Ed. Note: Crossposted from the NASA blog.

In his State of the Union Address, President Obama said, “What America does better than anyone – is spark the creativity and imagination of our people. We are the nation that put cars in driveways and computers in offices; the nation of Edison and the Wright brothers; of Google and Facebook. In America, innovation doesn’t just change our lives. It’s how we make a living.”

Nobody knows that better than those of us associated with NASA. Spaceflight today would not exist without the spark of innovation that drove us to build rockets and computers and robots. And small businesses helped us achieve our greatest missions.

Small businesses have always been an integral part of NASA. Small businesses have built parts for launch vehicles and planetary science missions, they help us manage our facilities and our data and help keep our organization running smoothly. Small business is crucial not only to NASA, but to the nation. And federal procurement opportunities for women, minority, veteran-owned and small businesses are critical to the economy and to sustaining economic development.
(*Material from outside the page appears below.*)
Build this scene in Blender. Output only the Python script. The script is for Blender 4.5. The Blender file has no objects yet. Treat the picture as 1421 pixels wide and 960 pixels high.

Today I am in Huntsville, Alabama, home to the Marshall Space Flight Center. I’m at Marshall to salute the center for its strong commitment to expanding opportunities for small businesses, and present them with an award for managing the most effective small business program in the agency. In 2010, NASA awarded approximately $2.3 billion directly to small businesses, an increase of almost 15 percent from the year before. NASA’s large, prime contractors awarded an additional $2 billion in subcontracts to small businesses.

Small businesses create jobs and power our economy. In fact, small businesses created 64 percent of the net new jobs in America over the past 15 years. And small business hire 40 percent of the high tech workers in the U.S. Small businesses are often started by people with an innovative product, a creative solution or just a passion for something. We are trying to change the way we do business at NASA, and we need the help of small business to get there. We need the energy and ideas that come from small business owners and their employees; we need their entrepreneurial spirit and innovation.

The President is urging government agencies to meet the combined goal of 23% for all federal contracting with small businesses, as well as specific goals for underserved small business groups that, for too long, have been left behind. NASA is working to help the Federal Government not only meet this standard, but also surpass it.

But partnering with small business is about more than reaching that goal. It's about bringing the innovation and ideas of small businesses into the fold. It's a larger effort to diversify our procurement and make the business of the federal government reflect the many perspectives of our entrepreneurs and make our procurement portfolio continue to be representative of small businesses.

Investment in space exploration has long pushed the boundaries of our nation’s technical capabilities. And we’ve succeeded with the help of our innovative small business partners.